Around 4:00 we start making our way back to the ship. Depending on where our site is for that day, it may be as much as 10 kilometers away. When the boats are fully laden with debris, they do not move all that fast, and prior planning must come in to play if you are to make it back to the ship in time for dinner. Our boss loaded his avon with 1,016 kilos of debris a couple days ago (more than a ton- keep in mind these boats are only 16feet long). They had to transfer all the gear and people to another boat, and run the engines in tilt at low speed to avoid submarining the bow. Took em about an hour to go 5 km.

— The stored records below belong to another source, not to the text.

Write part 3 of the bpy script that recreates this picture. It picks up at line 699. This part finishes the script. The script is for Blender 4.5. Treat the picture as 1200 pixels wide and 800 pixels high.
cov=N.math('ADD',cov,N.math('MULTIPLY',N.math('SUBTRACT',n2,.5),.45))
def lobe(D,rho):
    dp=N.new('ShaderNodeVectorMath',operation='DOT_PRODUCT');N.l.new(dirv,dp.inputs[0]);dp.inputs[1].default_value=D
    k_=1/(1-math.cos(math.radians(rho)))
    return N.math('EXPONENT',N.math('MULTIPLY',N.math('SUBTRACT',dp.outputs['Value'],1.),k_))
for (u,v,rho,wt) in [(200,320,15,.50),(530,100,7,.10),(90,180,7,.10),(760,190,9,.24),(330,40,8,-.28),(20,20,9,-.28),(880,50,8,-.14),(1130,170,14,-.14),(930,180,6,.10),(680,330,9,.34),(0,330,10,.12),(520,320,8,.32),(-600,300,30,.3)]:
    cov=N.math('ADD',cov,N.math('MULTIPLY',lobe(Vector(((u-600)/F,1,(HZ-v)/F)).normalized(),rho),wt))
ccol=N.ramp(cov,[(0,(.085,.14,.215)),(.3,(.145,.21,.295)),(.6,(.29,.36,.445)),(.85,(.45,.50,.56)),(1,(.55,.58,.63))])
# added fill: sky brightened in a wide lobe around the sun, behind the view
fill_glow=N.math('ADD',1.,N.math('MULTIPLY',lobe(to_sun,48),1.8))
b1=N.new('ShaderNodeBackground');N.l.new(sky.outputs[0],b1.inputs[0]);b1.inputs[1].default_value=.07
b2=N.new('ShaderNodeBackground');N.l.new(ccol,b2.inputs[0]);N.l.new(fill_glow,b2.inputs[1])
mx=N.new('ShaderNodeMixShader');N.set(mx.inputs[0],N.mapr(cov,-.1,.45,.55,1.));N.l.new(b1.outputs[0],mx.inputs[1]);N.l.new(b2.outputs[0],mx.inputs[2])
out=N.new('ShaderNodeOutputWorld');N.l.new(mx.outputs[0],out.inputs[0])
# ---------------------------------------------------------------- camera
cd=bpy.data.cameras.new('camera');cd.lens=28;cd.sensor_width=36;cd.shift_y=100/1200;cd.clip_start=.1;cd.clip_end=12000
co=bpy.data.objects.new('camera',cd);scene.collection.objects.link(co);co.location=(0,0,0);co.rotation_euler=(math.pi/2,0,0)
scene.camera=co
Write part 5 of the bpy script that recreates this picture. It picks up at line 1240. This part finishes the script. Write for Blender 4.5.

When we get back to the ship, it is usually a traffic jam with ourselves and four other boats waiting to be hoisted aboard. Yesterday somebody squirted more mayo in the water while waiting, and attracted the usual Galapagos sharks. Though it was against the rules in such close proximity to the ship, I managed to convince my crew leader to let me dive in for a quick swim. A couple came in to check me out pretty close and I got some good pics. An ono swam by too, which was the first time I'd seen one while in the water. Ugly fish I gotta say. We see gray reef sharks and whitetip reef sharks every day while towing, but you don't see the Galapagos sharks until you get into deeper water outside the atoll.

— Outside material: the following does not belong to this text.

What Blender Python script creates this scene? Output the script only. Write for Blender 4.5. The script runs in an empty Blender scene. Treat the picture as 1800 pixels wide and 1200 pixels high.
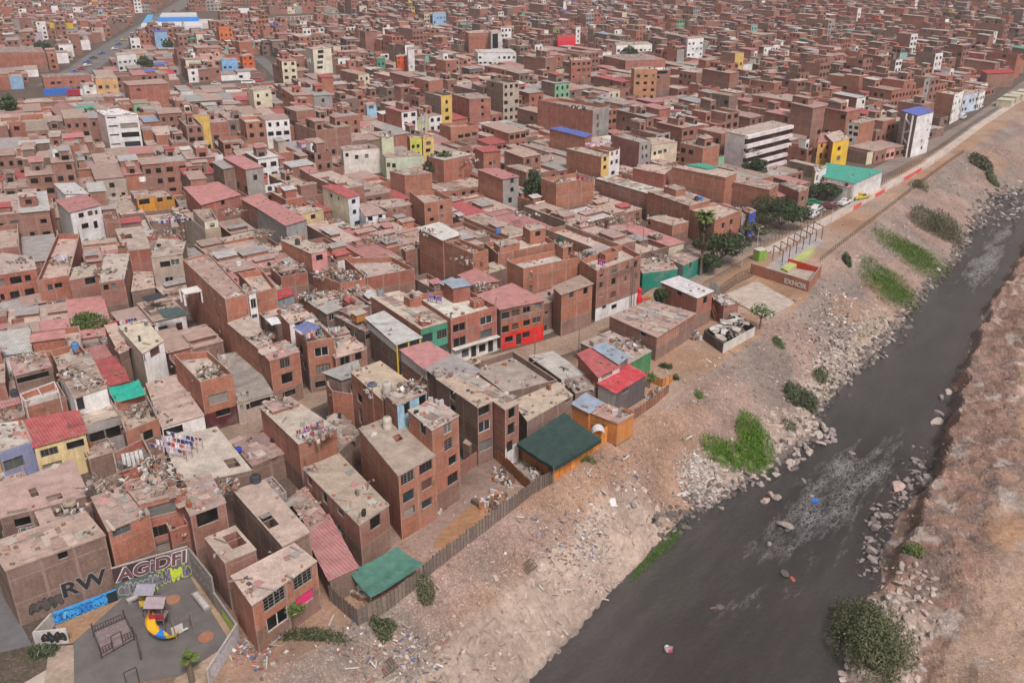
import bpy, math, random
import numpy as np
from math import sin, cos, tan, radians, pi, sqrt, atan2
from mathutils import Vector, Matrix
SC = bpy.context.scene
COL = SC.collection
# ------------------------------------------------------------ camera
CAMH = 62.0; PITCH = radians(24.1); FPX = 1610.0
cam = bpy.data.cameras.new('camera'); camo = bpy.data.objects.new('camera', cam); COL.objects.link(camo)
camo.location = (0, 0, CAMH); camo.rotation_euler = (radians(90) - PITCH, 0, 0)
cam.sensor_width = 36; cam.lens = 36 * FPX / 1800; cam.clip_end = 20000; cam.clip_start = 1
SC.camera = camo
# ------------------------------------------------------------ sky, sun, exposure
SUN_EL, SUN_AZ = radians(52), radians(155)
w = bpy.data.worlds.new("World"); SC.world = w; w.use_nodes = True
nt = w.node_tree; nt.nodes.clear()
sky = nt.nodes.new('ShaderNodeTexSky'); sky.sky_type = 'NISHITA'; sky.sun_disc = False
sky.sun_elevation = SUN_EL; sky.sun_rotation = SUN_AZ; sky.dust_density = 4.0; sky.air_density = 1.0
hs = nt.nodes.new('ShaderNodeHueSaturation'); hs.inputs['Saturation'].default_value = 0.12
bgn = nt.nodes.new('ShaderNodeBackground'); bgn.inputs['Strength'].default_value = 0.058
ow = nt.nodes.new('ShaderNodeOutputWorld')
nt.links.new(sky.outputs[0], hs.inputs['Color']); nt.links.new(hs.outputs[0], bgn.inputs['Color']); nt.links.new(bgn.outputs[0], ow.inputs[0])
sl = bpy.data.lights.new('sun', 'SUN'); sl.energy = 1.5; sl.angle = radians(11); sl.color = (1.0, 0.885, 0.85)
so = bpy.data.objects.new('sun', sl); COL.objects.link(so)
# sun direction: azimuth measured from +Y clockwise (behind the camera, to the left)
sd = Vector((sin(SUN_AZ) * cos(SUN_EL), cos(SUN_AZ) * cos(SUN_EL), sin(SUN_EL)))
so.rotation_euler = sd.to_track_quat('Z', 'Y').to_euler()
SC.view_settings.view_transform = 'Standard'; SC.view_settings.look = 'None'
SC.view_settings.exposure = 1.03; SC.view_settings.gamma = 1
# ------------------------------------------------------------ picture <-> world
CP, SP = cos(PITCH), sin(PITCH)
def ray(u, v):
    a = (u - 900) / FPX; b = (v - 600) / FPX
    return (a, CP - b * SP, -SP - b * CP)
def at(u, v, z=0.0):
    d = ray(u, v); t = (z - CAMH) / d[2]
    return (d[0] * t, d[1] * t)
def px(x, y, z):
    dx, dy, dz = x, y, z - CAMH
    f = dy * CP - dz * SP; up = dy * SP + dz * CP
    if f <= 1: return (1e5, 1e5)
    return (900 + FPX * dx / f, 600 - FPX * up / f)
CROPS = dict(A=(0,800,3), B=(350,800,3), C=(0,500,3.4275), D=(350,500,3.4275), E=(650,550,3.4275), F=(900,450,3),
  G=(700,800,3), H=(1150,700,3), I=(1350,800,3), J=(1350,250,3), K=(1000,250,3.4289), L=(1350,100,4),
  M=(0,0,4), N=(450,0,4), O=(900,0,4), P=(1350,0,4), Q=(0,280,4.2857), R=(400,280,4.2857), S=(780,180,4.2857),
  T=(750,400,4.616), U=(450,460,4.5), V=(200,640,4.6167), X=(0,0,1))
def cu(c, p):
    ox, oy, s = CROPS[c]; return (ox + p[0] / s, oy + p[1] / s)
def cat_(c, p, z=0.0):
    return at(*cu(c, p), z)
# ------------------------------------------------------------ naming helpers
def tag(o, label=None, cat=None, group=None, kind=None):
    if label: o['label'] = label
    if cat: o['category'] = cat
    if group: o['group'] = group
    if kind: o['kind'] = kind
    return o
def empty(name, loc, rz=0):
    o = bpy.data.objects.new(name, None); COL.objects.link(o); o.location = loc; o.rotation_euler = (0, 0, rz); o.empty_display_size = .3
    return o
# ------------------------------------------------------------ mesh builder
class MB:
    def __init__(s): s.v = []; s.f = []; s.m = []; s.c = []; s.sm = False
    def quad(s, a, b, c, d, col, m=0):
        n = len(s.v); s.v += [a, b, c, d]; s.f.append((n, n+1, n+2, n+3)); s.c.append(col); s.m.append(m)
    def poly(s, pts, col, m=0):
        n = len(s.v); s.v += list(pts); s.f.append(tuple(range(n, n+len(pts)))); s.c.append(col); s.m.append(m)
    def prism(s, pts, z0, z1, col, m=0, top=True, bottom=False, topcol=None, topm=None):
        k = len(pts)
        for i in range(k):
            a = pts[i]; b = pts[(i+1) % k]
            s.quad((a[0],a[1],z0), (b[0],b[1],z0), (b[0],b[1],z1), (a[0],a[1],z1), col, m)
        if top: s.poly([(p[0],p[1],z1) for p in pts], topcol or col, m if topm is None else topm)
        if bottom: s.poly([(p[0],p[1],z0) for p in reversed(pts)], col, m)
    def box(s, c, dx, dy, dz, col, m=0, rz=0, tilt=(0,0)):
        """box: centre of its bottom face c, full sizes, turned by rz, tilted"""
        cr, sr = cos(rz), sin(rz); P = []
        for z in (0, dz):
            for (x, y) in ((-dx/2,-dy/2),(dx/2,-dy/2),(dx/2,dy/2),(-dx/2,dy/2)):
                P.append((c[0]+x*cr-y*sr, c[1]+x*sr+y*cr, c[2]+z+x*tilt[0]+y*tilt[1]))
        n = len(s.v); s.v += P
        for q in ((0,3,2,1),(4,5,6,7),(0,1,5,4),(1,2,6,5),(2,3,7,6),(3,0,4,7)):
            s.f.append(tuple(n+i for i in q)); s.c.append(col); s.m.append(m)
    def bar(s, a, b, r, col, m=0, n=4, r2=None):
        a = Vector(a); b = Vector(b); d = b - a
        if d.length < 1e-5: return
        r2 = r if r2 is None else r2
        q = d.to_track_quat('Z', 'Y'); base = len(s.v)
        for (p, rr) in ((a, r), (b, r2)):
            for i in range(n):
                t = 2*pi*(i+.5)/n; s.v.append(tuple(p + q @ Vector((rr*cos(t), rr*sin(t), 0))))
        for i in range(n):
            j = (i+1) % n
            s.f.append((base+i, base+j, base+n+j, base+n+i)); s.c.append(col); s.m.append(m)
        s.f.append(tuple(base+n+i for i in range(n))); s.c.append(col); s.m.append(m)
        s.f.append(tuple(base+n-1-i for i in range(n))); s.c.append(col); s.m.append(m)
    def lathe(s, c, prof, col, m=0, n=12):
        base = len(s.v)
        for (r, z) in prof:
            for i in range(n):
                t = 2*pi*i/n; s.v.append((c[0]+r*cos(t), c[1]+r*sin(t), c[2]+z))
        for k in range(len(prof)-1):
            for i in range(n):
                j = (i+1) % n
                s.f.append((base+k*n+i, base+k*n+j, base+(k+1)*n+j, base+(k+1)*n+i)); s.c.append(col); s.m.append(m)
        s.f.append(tuple(base+(len(prof)-1)*n+i for i in range(n))); s.c.append(col); s.m.append(m)
    def build(s, name, mats, parent=None, origin=(0,0,0), smooth=False):
        me = bpy.data.meshes.new(name)
        o0 = origin
        if o0 != (0,0,0): vs = [(a-o0[0], b-o0[1], c-o0[2]) for a, b, c in s.v]
        else: vs = s.v
        me.from_pydata(vs, [], s.f)
        if not isinstance(mats, (list, tuple)): mats = [mats]
        for m in mats: me.materials.append(m)
        if len(mats) > 1: me.polygons.foreach_set('material_index', s.m)
        at_ = me.color_attributes.new('Col', 'FLOAT_COLOR', 'CORNER')
        lt = np.empty(len(s.f), dtype=np.int32); me.polygons.foreach_get('loop_total', lt)
        ca = np.array([c if len(c) == 4 else (c[0], c[1], c[2], 0.0) for c in s.c], dtype=np.float32)
        at_.data.foreach_set('color', np.repeat(ca, lt, axis=0).ravel())
        if smooth: me.polygons.foreach_set('use_smooth', [True]*len(s.f))
        me.update()
        o = bpy.data.objects.new(name, me); COL.objects.link(o)
        if parent is not None:
            o.parent = parent
        elif o0 != (0,0,0): o.location = o0
        return o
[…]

When our boats have been hoisted aboard ship and all the gear is rinsed and put away, we head in for dinner. After completely stuffing myself, I head upstairs to the computer lab to enter data or attempt to learn some of the more advanced GIS stuff. When I say advanced I mean "very elementary", but more involved than downloading waypoints....

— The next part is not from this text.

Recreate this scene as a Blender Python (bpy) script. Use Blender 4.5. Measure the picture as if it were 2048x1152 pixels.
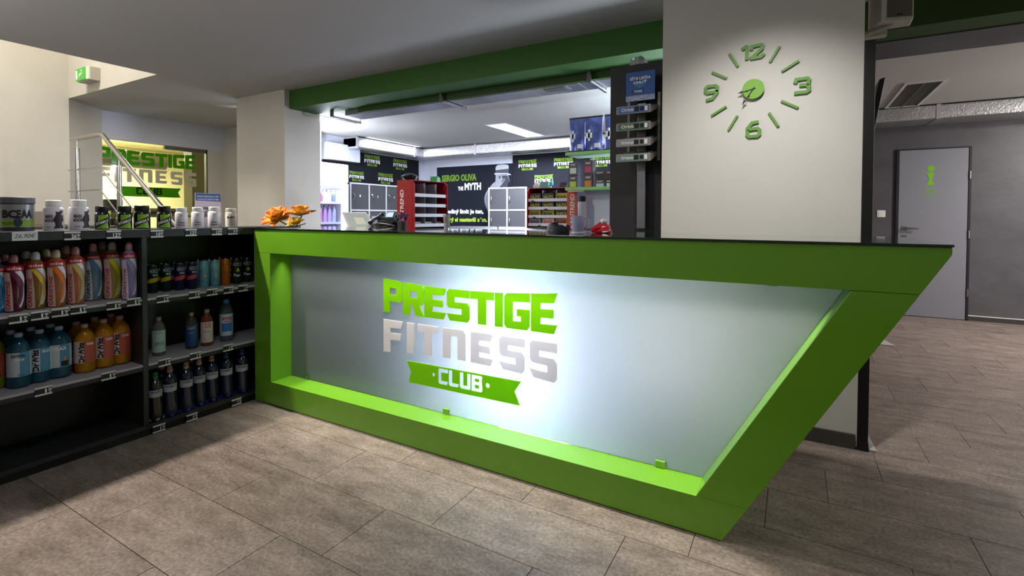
import bpy, bmesh, math, random
from mathutils import Vector, Matrix
random.seed(7)
PI = math.pi
SC = bpy.context.scene
COL = SC.collection
for o in list(bpy.data.objects): bpy.data.objects.remove(o)

# ------------------------------------------------------------------ camera
FPX, YAW, PIT, CY, ROLL, CX = 997.44, math.radians(29.993), math.radians(1.3233), 455.17, math.radians(0.1703), 1014.44
EYE = Vector((0, 0, 1.22))
_F0 = Vector((-math.sin(YAW), math.cos(YAW), 0)); _R0 = Vector((math.cos(YAW), math.sin(YAW), 0)); _U0 = Vector((0, 0, 1))
FW = _F0*math.cos(PIT) - _U0*math.sin(PIT); _U = _U0*math.cos(PIT) + _F0*math.sin(PIT)
RT = _R0*math.cos(ROLL) + _U*math.sin(ROLL); UP = _U*math.cos(ROLL) - _R0*math.sin(ROLL)
cam = bpy.data.cameras.new('camera'); camo = bpy.data.objects.new('camera', cam); COL.objects.link(camo)
cam.sensor_width = 36; cam.lens = 36*FPX/2048
cam.shift_x = (1024-CX)/2048; cam.shift_y = (CY-576)/2048
cam.clip_start = 0.02; cam.clip_end = 100
camo.matrix_world = Matrix(((RT.x, UP.x, -FW.x, EYE.x), (RT.y, UP.y, -FW.y, EYE.y), (RT.z, UP.z, -FW.z, EYE.z), (0, 0, 0, 1)))
SC.camera = camo

def at(px, py, X=None, Y=None, Z=None):
    """world point seen at a photo pixel, on the real plane X=, Y= or Z="""
    r = FW + RT*((px-CX)/FPX) + UP*((CY-py)/FPX)
    t = (X-EYE.x)/r.x if X is not None else (Y-EYE.y)/r.y if Y is not None else (Z-EYE.z)/r.z
    return EYE + r*t

def proj(p):
    v = Vector(p)-EYE; d = v.dot(FW)
    if d < 0.05: return None
    return (CX+FPX*v.dot(RT)/d, CY-FPX*v.dot(UP)/d)

# ------------------------------------------------------------------ view, world, lights
SC.view_settings.view_transform = 'Standard'; SC.view_settings.look = 'None'
SC.view_settings.gamma = 1; SC.view_settings.use_curve_mapping = False
SC.view_settings.exposure = 0.0
w = bpy.data.worlds.new('world'); SC.world = w; w.use_nodes = True
w.node_tree.nodes['Background'].inputs[0].default_value = (0.9, 0.92, 1.0, 1)
w.node_tree.nodes['Background'].inputs[1].default_value = 0.45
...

Then it is usually a shower and maybe a movie in the "theater". Tonight we watched "The 40 Year Old Virgin" in the total comforting embrace of 70's-vintage vinyl recliner chairs. Oftentimes, during movie hour (and somehow it seems like ONLY during movie hour), the crew decides to conduct a CTD (lowering a temperature and salinity guage over the side to 500 meters). In order to lower the probe at the proper angle, they person at the helm must maneuver the ship constantly, using the main engines and the bow thruster to do so. It just so happens that the movie theater is located in the bow, directly above the bow thruster. To say that the bow thruster is noisy would be a rediculous understatement. When that incredible piece of machinery is engaged, it feels as if the ship has just charged fullsteam into a field of icebergs. The entire massive structure of the ship begins to shake, vibrating our beautiful flat-panel plasma screen on the wall of the theater. I have visions of entire thousand-head herds of wildabeasts stampeding their way up the narrow ladder from the engineroom, bellowing mightily, with frothy rabies-laden sputum streaming from their nostrils. The volume on the TV goes all the way up to 90 clicks and still you struggle to discern diologue. The crew tells us that there has been some damage to the bow-thruster, in fact asking one of our divers to go under and take some photos of the darn thing yesterday. Judging by the noise it makes, I would hazard a guess that perhaps it is missing one of the propellor blades, or that perhaps a whale of some kind has become lodged inside the apparatus.

To end my day, I check my email, or read a book in my bunk. The ship, meanwhile, is steaming around aimlessly all night, making laps around the atoll, or circling certain seamounts that the crew loves to fish. I think they do this so that the motion of the boat is more comfortable for sleeping. If we were to stay in one spot all night, it would get pretty rolly I would guess. And of course, because no ship is allowed to anchor in the national monument anymore....

That's it. It's time for bed. Now you know what the glamorous life of a marine garbageman consists of! More on the beautiful atoll of Pearl and Hermes later.